USS Polly (SP-690) during World War I. |
|
Career (United States) | |
---|---|
Name: | USS Polly |
Namesake: | Previous name retained |
Builder: | New York Yacht, Launch and Engineering Company, Morris Heights, the Bronx, New York |
Completed: | 1909 |
Acquired: | 14 May 1917 |
Commissioned: | 15 May 1917 |
Struck: | 11 March 1919 |
Fate: | Transferred to U.S. Bureau of Fisheries 9 September 1919 |
Notes: | Operated as private motorboat Howmornel, Kahkin IV, and Polly 1909-1917 |
General characteristics | |
Type: | Patrol vessel |
Tonnage: | 28 gross register tons |
Length: | 61 ft 9 in (18.82 m) |
Beam: | 11 ft (3.4 m) |
Draft: | 3 ft (0.91 m) |
Speed: | 17 knots |
Complement: | 10 |
Armament: | 1 x 1-pounder gun 1 x machine gun |
USS Polly (SP-690) was a United States Navy patrol vessel in commission from 1917 to 1919.
Polly was built as the private motorboat Howmornel by the New York Yacht, Launch and Engineering Company at Morris Heights in the Bronx, New York, in 1909. She later was renamed Kakhin IV and Polly.

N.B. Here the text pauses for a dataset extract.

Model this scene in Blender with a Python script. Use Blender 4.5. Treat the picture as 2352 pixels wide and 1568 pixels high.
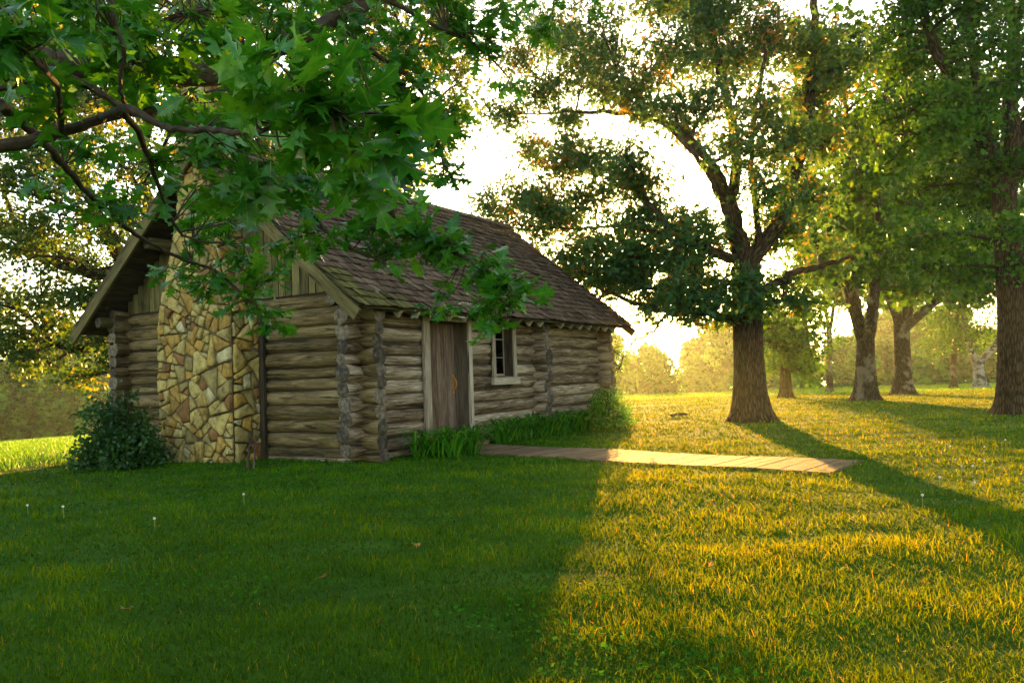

On 14 May 1917, the U.S. Navy purchased Polly from William H. Merriman, of New Haven, Connecticut, for use as a section patrol boat during World War I. She was commissioned at Newport, Rhode Island, as USS Polly (SP-690) on 15 May 1917 with Chief Quartermaster H. L. Wakeman, USNRF, in command.
Assigned to the 2nd Naval District in southern New England, Polly carried out patrol duties for the rest of World War I.
Polly was stricken from the Navy List on 11 March 1919 and transferred to the United States Bureau of Fisheries on 9 September 1919.